Authorities also did not want to see Zhou put up a feisty fight in an open court, Lam said.
His expression of contrition on state TV also helped quell the notion of continued factional fighting at the party’s uppermost echelon.
Zhou was sentenced to life in prison for accepting what the court said were “particularly huge bribes.” He was given lesser terms on the abuse of power and state secrets charges, and was ordered to serve his sentences concurrently. Zhou’s sentence also mandated the seizure of all his personal assets.
According to the court, Zhou received, directly and indirectly, a total of 130 million yuan (US$21 million) in bribes and used his influence to allow others to realize 2.1 billion ($343 million) in profits on business dealings that caused 1.4 billion ($229 million) in losses for the state treasury—presumably through the sale of government assets at below cost.
Zhou’s actions “inflicted enormous damage to public finances and the interests of the nation and the people,” the court said in an explanation of the verdict on its website.
While the charges potentially mandated a death sentence, it said Zhou received leniency after confessing and showing repentance and ordering his relatives to hand over the majority of their ill-gotten gains.
Although the charges of abuse of power and leaking state secrets were serious, they had not resulted in any major consequences, the court said. The court said Zhou had passed state secrets to his Qigong master, a kind of spiritual mentor, though it did not detail the secrets or say what the master had done with the information.
Zhou is the highest-ranking former politician to face court since the 1981 treason trial of Mao Zedong’s wife and other members of the “Gang of Four” who persecuted political opponents during the 1966-76 Cultural Revolution.
Zhou had been under investigation since late 2013, and his former allies in government and the oil industry also were scrutinized.

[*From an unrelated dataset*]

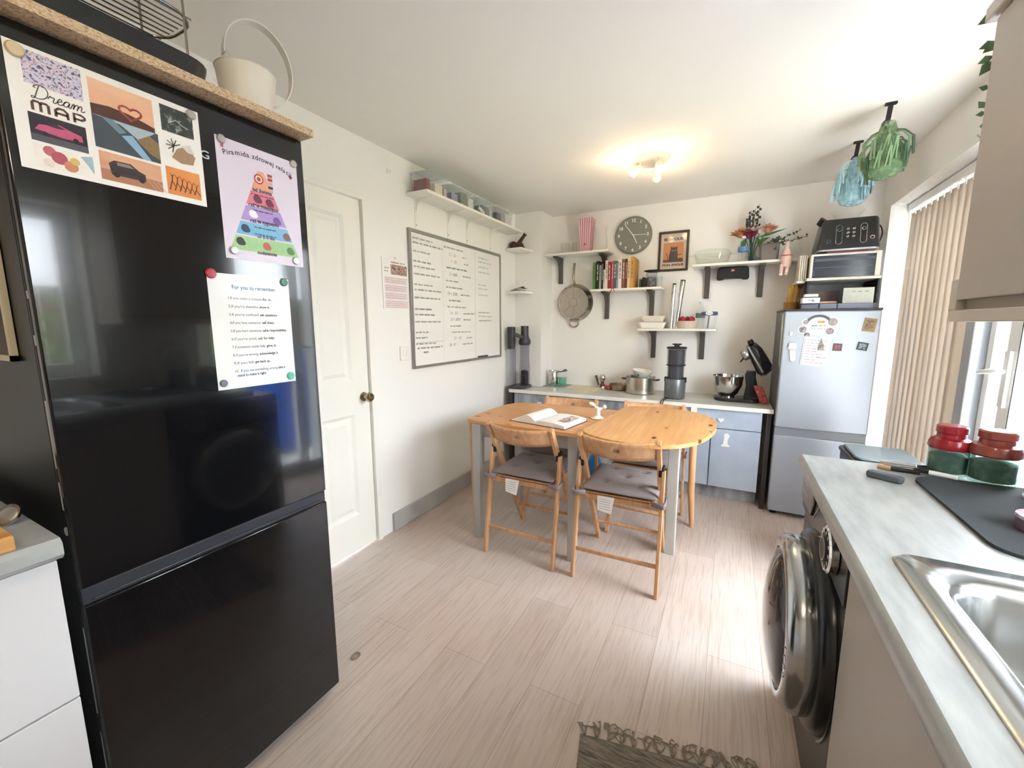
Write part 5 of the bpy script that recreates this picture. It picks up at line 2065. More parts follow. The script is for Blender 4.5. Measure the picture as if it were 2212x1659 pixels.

Zhou was once seen as untouchable, and his downfall has been touted as a flagship case for Xi’s anti-corruption drive, which is supposed to target the “tigers”—or top-ranking officials—along with the “flies”—or the low-ranking ones.
But Zhang Lifan, a Beijing-based independent historian and political commentator, questioned whether Zhou was a true tiger, given that he already was retired and much of his influence had diminished.
He was a “clawless tiger,” Zhang said.
Zhou spent the early part of his career in the oil industry, rising through the ranks over several decades to become the general manager of China National Petroleum Corp., one of the world’s biggest energy companies, in 1996.
He was Sichuan party chief from 1999-2002. Later, he oversaw China’s vast police and security apparatus.